大王、連結縮小と元役員貸付の貸倒引当で赤字(日経12*2*15*13)

日経新聞朝刊は、2月15日13面と2月16日11面の2日連続で、大王製紙の子会社数減少と連結対象の縮小の問題を取り上げています。

一企業が、超大手を除いて日経に2日連続で取り上げられる、というのはなかなか無いことで、これは世間に与える印象がよほど強い、ということを意味しています。

日経の取り上げ方で、そのニュースの意義が想像できる、というのも面白い見方ですね。

さて、このもとになる一つの企業リリースが、次のサイトです。

「業績予想の修正に関するお知らせ(大王製紙、2012.2.14)
⇒ http://www.daio-paper.co.jp/news/2012/pdf/n240214a.pdf

まずは、業績予想の修正が結論としてあります。

【大王製紙の平成24年3月期の業績予想】

(前回発表予想)
1 売上高 4250億円
2 営業利益 158億円
3 経常利益 80億円
4 当期純利益 5億円

(今回発表予想)
1 売上高 4040億円
2 営業利益 100億円
3 経常利益 35億円
4 当期純利益 ▲25億円

以上のようになります。

この間、連結子会社数が37社から、いったん8社に急減し、すこし増えて
19社になったそうです。

いずれにせよ、当初の半分程度の連結子会社数になった、ということですね。

これら減少分の多くが前役員である創業家の保有比率が高いものです。

連結する子会社数が減れば、貸借対照表の資産・負債はもちろん、損益計算書の売上高や利益も減少します(減少する子会社が儲かっている場合は、利益が減少します…)。

この点、子会社が37社から19社に減ったことによる数値の影響をちょっと抜き出してみましょう。

(今回発表予想と前回発表予想の増減(差額))

1売上高差額   ▲210億円   (対連結比▲4.9%)
2営業利益差額  ▲58億円    (対連結比▲36.7%)
3経常利益差額  ▲45億円    (対連結比▲56.25%)
4当期純利益差額 ▲30億円    (赤字転落!対連結比▲600%!!)

…すごいマイナス影響っぷりですね。

当期純利益が赤字転落になったのも罪深いですが、企業の総合的な実力を判断する重要指標である経常利益がなんと56%も減少したのには驚かされます。

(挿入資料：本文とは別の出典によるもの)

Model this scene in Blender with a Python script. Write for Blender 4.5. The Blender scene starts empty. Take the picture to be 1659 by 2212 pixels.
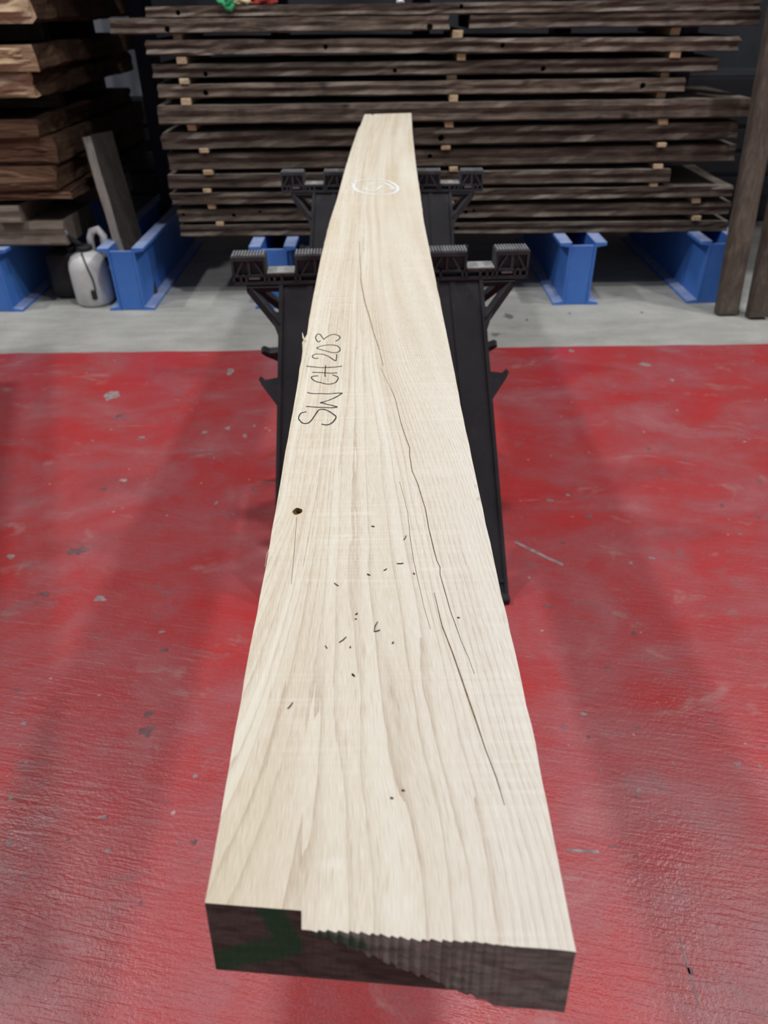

ちょっとうがった見方をすると、創業家肝いりの関係会社で、いかに利益を吸い上げていたかがよくわかる構図と言えなくもないですね。

売上の減少が4.9%とそれほどでもないのに、営業利益の減少が36%、経常利益にいたっては56%ですから…

このように、稼ぎ頭となっていた子会社が連結決算対象から外れた時の業績インパクトは大きいです。

もちろんこれは、株価にも影響するでしょう。

連結企業集団の管理能力が、これからも多くの上場企業で問われるようになるでしょう。

また、もうひとつ、新聞で取り上げられていた要因として、前会長への巨額貸付にともなう貸倒引当金(不良債権見積り)の費用も、追加で計上されることが業績の下押しをもたらします。

う~ん、以前の殿はそうとう会社にたくさんの置き土産をもたらしているなあ…、という印象が強くなった時事問題ですね。

人の振り見てわがふり直せ、とはよく言ったものです。良い教材として、わが身を律しましょう。